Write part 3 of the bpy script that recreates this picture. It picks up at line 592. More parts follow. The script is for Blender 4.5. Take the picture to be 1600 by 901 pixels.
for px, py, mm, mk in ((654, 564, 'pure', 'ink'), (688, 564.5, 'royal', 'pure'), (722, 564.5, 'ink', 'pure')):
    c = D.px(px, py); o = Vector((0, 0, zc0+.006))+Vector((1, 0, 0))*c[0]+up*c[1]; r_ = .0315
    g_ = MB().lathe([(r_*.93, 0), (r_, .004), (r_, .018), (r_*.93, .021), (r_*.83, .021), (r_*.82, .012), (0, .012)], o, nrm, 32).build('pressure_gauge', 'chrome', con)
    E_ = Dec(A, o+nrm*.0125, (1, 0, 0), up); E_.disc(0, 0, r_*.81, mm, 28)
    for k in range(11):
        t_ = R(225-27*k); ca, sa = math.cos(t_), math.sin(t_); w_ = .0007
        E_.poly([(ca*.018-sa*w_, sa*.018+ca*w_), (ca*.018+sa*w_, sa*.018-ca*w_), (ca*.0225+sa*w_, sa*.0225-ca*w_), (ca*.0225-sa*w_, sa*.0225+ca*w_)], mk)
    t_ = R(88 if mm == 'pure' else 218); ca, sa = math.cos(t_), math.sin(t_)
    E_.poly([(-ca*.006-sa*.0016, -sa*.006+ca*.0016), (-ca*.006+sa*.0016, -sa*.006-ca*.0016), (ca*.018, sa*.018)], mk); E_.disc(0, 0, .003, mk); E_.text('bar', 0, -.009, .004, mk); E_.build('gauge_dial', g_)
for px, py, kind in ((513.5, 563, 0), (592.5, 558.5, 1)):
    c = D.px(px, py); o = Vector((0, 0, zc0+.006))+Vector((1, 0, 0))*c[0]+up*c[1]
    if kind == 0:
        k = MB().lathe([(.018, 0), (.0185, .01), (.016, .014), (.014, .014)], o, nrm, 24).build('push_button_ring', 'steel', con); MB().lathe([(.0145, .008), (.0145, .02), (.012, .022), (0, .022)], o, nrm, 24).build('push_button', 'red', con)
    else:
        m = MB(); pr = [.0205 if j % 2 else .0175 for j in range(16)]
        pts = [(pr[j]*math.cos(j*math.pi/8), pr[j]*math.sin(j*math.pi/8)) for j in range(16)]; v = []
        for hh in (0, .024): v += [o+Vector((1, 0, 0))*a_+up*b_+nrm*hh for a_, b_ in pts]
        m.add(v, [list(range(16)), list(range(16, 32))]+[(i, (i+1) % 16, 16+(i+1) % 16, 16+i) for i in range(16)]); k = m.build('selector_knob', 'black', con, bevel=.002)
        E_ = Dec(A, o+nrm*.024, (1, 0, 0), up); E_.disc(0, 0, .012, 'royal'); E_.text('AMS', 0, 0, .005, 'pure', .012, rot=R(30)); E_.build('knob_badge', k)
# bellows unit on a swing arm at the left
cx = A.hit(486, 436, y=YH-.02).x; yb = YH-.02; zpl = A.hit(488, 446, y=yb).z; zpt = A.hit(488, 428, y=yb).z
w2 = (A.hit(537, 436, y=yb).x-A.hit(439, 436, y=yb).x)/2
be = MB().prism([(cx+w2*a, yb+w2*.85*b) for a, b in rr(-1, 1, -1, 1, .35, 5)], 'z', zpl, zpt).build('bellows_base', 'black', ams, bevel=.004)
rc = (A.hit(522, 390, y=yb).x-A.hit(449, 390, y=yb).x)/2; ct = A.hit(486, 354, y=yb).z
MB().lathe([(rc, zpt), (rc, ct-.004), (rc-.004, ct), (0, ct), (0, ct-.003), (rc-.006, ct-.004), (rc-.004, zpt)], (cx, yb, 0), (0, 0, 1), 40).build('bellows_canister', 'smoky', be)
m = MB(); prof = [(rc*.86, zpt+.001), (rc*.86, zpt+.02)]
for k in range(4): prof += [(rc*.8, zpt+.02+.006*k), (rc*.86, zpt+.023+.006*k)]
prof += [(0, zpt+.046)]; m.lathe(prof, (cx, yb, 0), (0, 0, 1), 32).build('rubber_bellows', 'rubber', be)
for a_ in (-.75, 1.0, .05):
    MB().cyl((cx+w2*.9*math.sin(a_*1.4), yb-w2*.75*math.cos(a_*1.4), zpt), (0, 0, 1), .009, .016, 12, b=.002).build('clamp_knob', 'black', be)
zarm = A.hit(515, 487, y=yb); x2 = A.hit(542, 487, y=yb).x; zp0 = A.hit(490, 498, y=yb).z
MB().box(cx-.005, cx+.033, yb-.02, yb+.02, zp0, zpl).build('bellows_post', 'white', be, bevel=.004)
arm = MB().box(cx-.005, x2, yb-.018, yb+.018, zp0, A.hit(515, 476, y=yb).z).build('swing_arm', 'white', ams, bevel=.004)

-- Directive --
Please repeat the material above, word for word and in full.

-- Reply --
Write part 3 of the bpy script that recreates this picture. It picks up at line 592. More parts follow. The script is for Blender 4.5. Take the picture to be 1600 by 901 pixels.
for px, py, mm, mk in ((654, 564, 'pure', 'ink'), (688, 564.5, 'royal', 'pure'), (722, 564.5, 'ink', 'pure')):
    c = D.px(px, py); o = Vector((0, 0, zc0+.006))+Vector((1, 0, 0))*c[0]+up*c[1]; r_ = .0315
    g_ = MB().lathe([(r_*.93, 0), (r_, .004), (r_, .018), (r_*.93, .021), (r_*.83, .021), (r_*.82, .012), (0, .012)], o, nrm, 32).build('pressure_gauge', 'chrome', con)
    E_ = Dec(A, o+nrm*.0125, (1, 0, 0), up); E_.disc(0, 0, r_*.81, mm, 28)
    for k in range(11):
        t_ = R(225-27*k); ca, sa = math.cos(t_), math.sin(t_); w_ = .0007
        E_.poly([(ca*.018-sa*w_, sa*.018+ca*w_), (ca*.018+sa*w_, sa*.018-ca*w_), (ca*.0225+sa*w_, sa*.0225-ca*w_), (ca*.0225-sa*w_, sa*.0225+ca*w_)], mk)
    t_ = R(88 if mm == 'pure' else 218); ca, sa = math.cos(t_), math.sin(t_)
    E_.poly([(-ca*.006-sa*.0016, -sa*.006+ca*.0016), (-ca*.006+sa*.0016, -sa*.006-ca*.0016), (ca*.018, sa*.018)], mk); E_.disc(0, 0, .003, mk); E_.text('bar', 0, -.009, .004, mk); E_.build('gauge_dial', g_)
for px, py, kind in ((513.5, 563, 0), (592.5, 558.5, 1)):
    c = D.px(px, py); o = Vector((0, 0, zc0+.006))+Vector((1, 0, 0))*c[0]+up*c[1]
    if kind == 0:
        k = MB().lathe([(.018, 0), (.0185, .01), (.016, .014), (.014, .014)], o, nrm, 24).build('push_button_ring', 'steel', con); MB().lathe([(.0145, .008), (.0145, .02), (.012, .022), (0, .022)], o, nrm, 24).build('push_button', 'red', con)
    else:
        m = MB(); pr = [.0205 if j % 2 else .0175 for j in range(16)]
        pts = [(pr[j]*math.cos(j*math.pi/8), pr[j]*math.sin(j*math.pi/8)) for j in range(16)]; v = []
        for hh in (0, .024): v += [o+Vector((1, 0, 0))*a_+up*b_+nrm*hh for a_, b_ in pts]
        m.add(v, [list(range(16)), list(range(16, 32))]+[(i, (i+1) % 16, 16+(i+1) % 16, 16+i) for i in range(16)]); k = m.build('selector_knob', 'black', con, bevel=.002)
        E_ = Dec(A, o+nrm*.024, (1, 0, 0), up); E_.disc(0, 0, .012, 'royal'); E_.text('AMS', 0, 0, .005, 'pure', .012, rot=R(30)); E_.build('knob_badge', k)
# bellows unit on a swing arm at the left
cx = A.hit(486, 436, y=YH-.02).x; yb = YH-.02; zpl = A.hit(488, 446, y=yb).z; zpt = A.hit(488, 428, y=yb).z
w2 = (A.hit(537, 436, y=yb).x-A.hit(439, 436, y=yb).x)/2
be = MB().prism([(cx+w2*a, yb+w2*.85*b) for a, b in rr(-1, 1, -1, 1, .35, 5)], 'z', zpl, zpt).build('bellows_base', 'black', ams, bevel=.004)
rc = (A.hit(522, 390, y=yb).x-A.hit(449, 390, y=yb).x)/2; ct = A.hit(486, 354, y=yb).z
MB().lathe([(rc, zpt), (rc, ct-.004), (rc-.004, ct), (0, ct), (0, ct-.003), (rc-.006, ct-.004), (rc-.004, zpt)], (cx, yb, 0), (0, 0, 1), 40).build('bellows_canister', 'smoky', be)
m = MB(); prof = [(rc*.86, zpt+.001), (rc*.86, zpt+.02)]
for k in range(4): prof += [(rc*.8, zpt+.02+.006*k), (rc*.86, zpt+.023+.006*k)]
prof += [(0, zpt+.046)]; m.lathe(prof, (cx, yb, 0), (0, 0, 1), 32).build('rubber_bellows', 'rubber', be)
for a_ in (-.75, 1.0, .05):
    MB().cyl((cx+w2*.9*math.sin(a_*1.4), yb-w2*.75*math.cos(a_*1.4), zpt), (0, 0, 1), .009, .016, 12, b=.002).build('clamp_knob', 'black', be)
zarm = A.hit(515, 487, y=yb); x2 = A.hit(542, 487, y=yb).x; zp0 = A.hit(490, 498, y=yb).z
MB().box(cx-.005, cx+.033, yb-.02, yb+.02, zp0, zpl).build('bellows_post', 'white', be, bevel=.004)
arm = MB().box(cx-.005, x2, yb-.018, yb+.018, zp0, A.hit(515, 476, y=yb).z).build('swing_arm', 'white', ams, bevel=.004)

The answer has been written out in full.